The first twenty-or-so minutes of the movie have nothing to do with the source material, but instead focuses on a flimsy mobster story that revolves around Barbara, and her one-sided love affair with Batman. Yes, you read that correctly. Barbara plays Batman’s sole student, and the love-sick girl. When pitted against a mobster who flirts with her, it brings Batman’s and Batgirl’s flirtation to a head, ultimately resulting in a sexual encounter on a rooftop.

Naturally, Batman decides this was a mistake, and gives Barbara the cold shoulder, which results in her nearly beating a man to death, and ultimately retiring as Batgirl. At this point, the animated feature attempts to pick up the threads of the graphic novel (mostly) faithfully. The problem is, the initial story casts a heavy shadow over an iconic tale.

Truth be told, if you skipped over the entire intro section, it’s not a terrible representation of The Killing Joke. The animation is a little subpar, but Conroy and Hamill reading Moore’s dialog is a fan’s dream come true. Hearing Mark Hamill explain that the Joker prefers to have his backstory be multiple choice gave me a warm, fuzzy feeling that was still tarnished by a forced romantic subplot.

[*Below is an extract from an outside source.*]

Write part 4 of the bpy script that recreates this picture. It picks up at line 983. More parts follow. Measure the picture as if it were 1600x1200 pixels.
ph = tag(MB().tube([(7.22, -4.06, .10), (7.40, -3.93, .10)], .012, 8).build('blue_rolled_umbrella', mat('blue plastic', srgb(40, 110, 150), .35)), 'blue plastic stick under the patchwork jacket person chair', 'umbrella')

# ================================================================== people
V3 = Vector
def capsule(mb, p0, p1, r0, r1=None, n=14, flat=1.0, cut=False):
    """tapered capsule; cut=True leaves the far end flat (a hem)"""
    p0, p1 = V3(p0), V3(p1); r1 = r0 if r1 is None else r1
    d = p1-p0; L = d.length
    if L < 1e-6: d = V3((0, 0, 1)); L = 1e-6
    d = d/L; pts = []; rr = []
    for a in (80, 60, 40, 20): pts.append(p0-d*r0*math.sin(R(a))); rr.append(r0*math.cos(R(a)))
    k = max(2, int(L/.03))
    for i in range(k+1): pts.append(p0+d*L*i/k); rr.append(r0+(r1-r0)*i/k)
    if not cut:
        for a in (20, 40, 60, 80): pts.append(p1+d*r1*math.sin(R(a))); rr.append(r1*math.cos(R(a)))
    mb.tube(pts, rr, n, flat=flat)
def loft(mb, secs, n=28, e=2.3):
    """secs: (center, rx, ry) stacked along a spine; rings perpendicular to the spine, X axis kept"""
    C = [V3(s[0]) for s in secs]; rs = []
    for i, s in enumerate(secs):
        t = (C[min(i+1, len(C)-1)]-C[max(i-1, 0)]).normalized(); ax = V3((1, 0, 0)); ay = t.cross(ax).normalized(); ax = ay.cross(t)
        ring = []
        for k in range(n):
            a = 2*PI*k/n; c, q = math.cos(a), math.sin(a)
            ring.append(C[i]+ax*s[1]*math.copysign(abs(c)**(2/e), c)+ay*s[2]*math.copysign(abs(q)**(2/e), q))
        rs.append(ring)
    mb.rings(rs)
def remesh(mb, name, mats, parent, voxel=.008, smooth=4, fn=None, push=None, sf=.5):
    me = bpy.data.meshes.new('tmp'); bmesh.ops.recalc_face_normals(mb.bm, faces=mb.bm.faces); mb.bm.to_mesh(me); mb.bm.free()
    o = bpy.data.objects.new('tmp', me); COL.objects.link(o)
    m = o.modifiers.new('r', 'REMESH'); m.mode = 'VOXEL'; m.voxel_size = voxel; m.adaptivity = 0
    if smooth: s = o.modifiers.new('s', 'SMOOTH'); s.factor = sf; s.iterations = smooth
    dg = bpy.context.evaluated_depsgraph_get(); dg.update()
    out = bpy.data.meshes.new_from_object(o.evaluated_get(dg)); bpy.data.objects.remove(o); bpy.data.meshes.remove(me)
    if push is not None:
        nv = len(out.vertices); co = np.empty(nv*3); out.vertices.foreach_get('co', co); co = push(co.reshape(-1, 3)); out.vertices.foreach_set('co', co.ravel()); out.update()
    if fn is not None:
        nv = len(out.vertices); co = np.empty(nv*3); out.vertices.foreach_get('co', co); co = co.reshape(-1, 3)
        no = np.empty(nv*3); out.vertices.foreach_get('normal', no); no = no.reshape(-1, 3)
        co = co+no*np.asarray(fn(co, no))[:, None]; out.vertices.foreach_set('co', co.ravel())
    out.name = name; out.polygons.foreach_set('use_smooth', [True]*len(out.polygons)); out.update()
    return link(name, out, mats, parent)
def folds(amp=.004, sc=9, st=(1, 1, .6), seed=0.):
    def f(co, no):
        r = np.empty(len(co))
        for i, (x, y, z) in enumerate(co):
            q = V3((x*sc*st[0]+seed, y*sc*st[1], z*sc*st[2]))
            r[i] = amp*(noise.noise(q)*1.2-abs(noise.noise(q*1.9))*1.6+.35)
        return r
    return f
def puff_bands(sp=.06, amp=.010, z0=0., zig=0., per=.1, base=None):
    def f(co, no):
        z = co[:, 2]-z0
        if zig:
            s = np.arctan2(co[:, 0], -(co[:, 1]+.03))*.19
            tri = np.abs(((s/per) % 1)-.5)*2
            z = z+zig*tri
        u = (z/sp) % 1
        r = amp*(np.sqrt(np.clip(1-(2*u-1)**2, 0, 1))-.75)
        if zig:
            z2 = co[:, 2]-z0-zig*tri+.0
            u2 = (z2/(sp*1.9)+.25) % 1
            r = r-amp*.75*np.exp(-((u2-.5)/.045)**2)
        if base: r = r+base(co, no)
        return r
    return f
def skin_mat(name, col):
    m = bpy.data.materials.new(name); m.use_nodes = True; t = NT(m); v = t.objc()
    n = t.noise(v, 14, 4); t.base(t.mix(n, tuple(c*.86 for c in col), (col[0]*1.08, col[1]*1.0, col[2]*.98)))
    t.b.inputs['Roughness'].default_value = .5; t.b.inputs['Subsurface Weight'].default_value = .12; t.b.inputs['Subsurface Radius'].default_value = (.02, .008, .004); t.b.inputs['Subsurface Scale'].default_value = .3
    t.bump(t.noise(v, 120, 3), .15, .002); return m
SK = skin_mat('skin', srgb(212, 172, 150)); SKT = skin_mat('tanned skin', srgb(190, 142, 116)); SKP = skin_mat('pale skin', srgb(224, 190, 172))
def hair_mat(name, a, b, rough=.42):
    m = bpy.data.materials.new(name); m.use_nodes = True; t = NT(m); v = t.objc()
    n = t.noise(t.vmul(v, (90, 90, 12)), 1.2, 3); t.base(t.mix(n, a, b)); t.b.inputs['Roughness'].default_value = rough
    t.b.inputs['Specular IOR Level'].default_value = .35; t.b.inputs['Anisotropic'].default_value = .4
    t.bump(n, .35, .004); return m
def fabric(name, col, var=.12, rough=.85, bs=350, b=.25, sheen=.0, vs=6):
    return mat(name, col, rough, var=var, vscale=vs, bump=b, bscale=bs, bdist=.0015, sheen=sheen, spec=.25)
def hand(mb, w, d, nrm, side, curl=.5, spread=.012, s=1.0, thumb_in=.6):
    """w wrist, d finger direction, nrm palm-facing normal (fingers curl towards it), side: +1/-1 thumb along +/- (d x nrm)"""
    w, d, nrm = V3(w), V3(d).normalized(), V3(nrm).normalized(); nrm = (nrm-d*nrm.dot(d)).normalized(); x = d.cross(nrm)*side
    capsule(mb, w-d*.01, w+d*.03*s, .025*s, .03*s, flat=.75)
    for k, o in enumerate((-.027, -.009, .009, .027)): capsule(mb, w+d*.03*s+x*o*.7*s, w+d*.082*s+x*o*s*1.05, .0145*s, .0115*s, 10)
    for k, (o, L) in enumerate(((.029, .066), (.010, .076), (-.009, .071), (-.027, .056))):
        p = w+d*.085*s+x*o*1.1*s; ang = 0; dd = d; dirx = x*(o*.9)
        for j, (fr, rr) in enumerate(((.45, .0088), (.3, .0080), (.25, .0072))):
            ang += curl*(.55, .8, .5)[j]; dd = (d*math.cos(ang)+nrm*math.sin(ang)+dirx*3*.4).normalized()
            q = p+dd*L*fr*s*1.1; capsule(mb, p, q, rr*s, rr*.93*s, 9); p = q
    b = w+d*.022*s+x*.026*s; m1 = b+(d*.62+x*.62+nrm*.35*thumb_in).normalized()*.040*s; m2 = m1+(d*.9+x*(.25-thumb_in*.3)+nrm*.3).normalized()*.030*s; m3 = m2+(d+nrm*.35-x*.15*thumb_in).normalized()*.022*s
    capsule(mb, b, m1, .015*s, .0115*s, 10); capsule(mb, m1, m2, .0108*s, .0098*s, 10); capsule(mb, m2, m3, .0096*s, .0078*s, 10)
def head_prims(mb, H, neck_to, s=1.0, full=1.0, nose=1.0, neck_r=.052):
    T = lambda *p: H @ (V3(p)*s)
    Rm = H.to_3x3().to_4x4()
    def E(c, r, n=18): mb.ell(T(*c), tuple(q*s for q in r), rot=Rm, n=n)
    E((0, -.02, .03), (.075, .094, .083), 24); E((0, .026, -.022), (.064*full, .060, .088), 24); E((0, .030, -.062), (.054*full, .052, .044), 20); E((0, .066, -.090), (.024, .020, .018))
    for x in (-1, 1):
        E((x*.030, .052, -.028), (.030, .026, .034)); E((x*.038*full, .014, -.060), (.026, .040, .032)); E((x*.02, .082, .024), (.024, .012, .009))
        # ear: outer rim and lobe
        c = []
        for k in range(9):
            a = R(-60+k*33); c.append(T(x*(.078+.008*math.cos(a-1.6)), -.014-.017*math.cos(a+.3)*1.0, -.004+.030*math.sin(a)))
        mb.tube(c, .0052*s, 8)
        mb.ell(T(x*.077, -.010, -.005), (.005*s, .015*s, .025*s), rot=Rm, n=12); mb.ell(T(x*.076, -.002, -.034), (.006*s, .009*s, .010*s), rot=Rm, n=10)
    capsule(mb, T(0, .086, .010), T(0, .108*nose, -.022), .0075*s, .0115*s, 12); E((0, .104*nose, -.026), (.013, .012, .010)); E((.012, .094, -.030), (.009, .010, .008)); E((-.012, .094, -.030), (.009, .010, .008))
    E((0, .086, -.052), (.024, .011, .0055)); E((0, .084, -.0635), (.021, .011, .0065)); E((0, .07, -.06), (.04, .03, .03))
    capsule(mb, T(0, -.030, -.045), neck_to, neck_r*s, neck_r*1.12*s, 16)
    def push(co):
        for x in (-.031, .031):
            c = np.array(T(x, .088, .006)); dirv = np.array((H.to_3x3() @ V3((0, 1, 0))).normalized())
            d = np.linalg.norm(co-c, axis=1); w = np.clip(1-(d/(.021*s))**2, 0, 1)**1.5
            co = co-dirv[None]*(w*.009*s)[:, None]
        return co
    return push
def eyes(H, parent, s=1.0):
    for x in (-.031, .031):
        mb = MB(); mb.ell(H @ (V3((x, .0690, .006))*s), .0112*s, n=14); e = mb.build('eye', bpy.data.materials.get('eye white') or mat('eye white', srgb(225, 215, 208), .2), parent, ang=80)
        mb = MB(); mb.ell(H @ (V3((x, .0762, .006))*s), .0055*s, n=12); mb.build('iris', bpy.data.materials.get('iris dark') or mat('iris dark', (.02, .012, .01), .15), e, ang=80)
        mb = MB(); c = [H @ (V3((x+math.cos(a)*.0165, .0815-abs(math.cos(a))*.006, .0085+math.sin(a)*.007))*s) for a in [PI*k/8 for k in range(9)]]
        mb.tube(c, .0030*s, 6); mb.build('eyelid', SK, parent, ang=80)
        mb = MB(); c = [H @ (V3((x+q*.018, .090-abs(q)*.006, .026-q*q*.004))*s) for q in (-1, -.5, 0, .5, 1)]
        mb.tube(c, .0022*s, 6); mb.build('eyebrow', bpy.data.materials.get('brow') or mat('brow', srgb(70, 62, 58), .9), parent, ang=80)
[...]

I think why it upset me so very much was that The Killing Joke was always a very real and deep look at Batman’s and the Joker’s relationship. The story — both the graphic novel and the animated feature — truly understood the underlying workings of their cat and mouse tale. Brian Azzarello, of all people should know that that is the core of the story. The side plot with Barbara not only cheapened this, it also completely and utterly changed a long-standing, established relationship with Batman and Batgirl.

Batgirl had always been Batman’s brightest pupil, but much like her long-running romantic interest, Dick Grayson (aka Robin and Nightwing), Barbara was always much like a surrogate child to Batman. Likewise, Batman was like another father to Barbara. Suddenly linking the two romantically just feels wrong on many levels.

It’s woefully disappointing that such a talented writer (Azzarello) made such an egregious error with such a classic story. Animation quality aside, Batman: The Killing Joke is pretty damn good when it merely brings the graphic novel to life. The initial Barbara story is so woefully out of place in both tone and subject matter, it boggles the mind why this was included.

It’s worst crime, though, aside from completely and utterly failing Barbara Gordon’s character, is that it diminishes the rest of the story. The Killing Joke was a nigh perfect story, it didn’t need any help.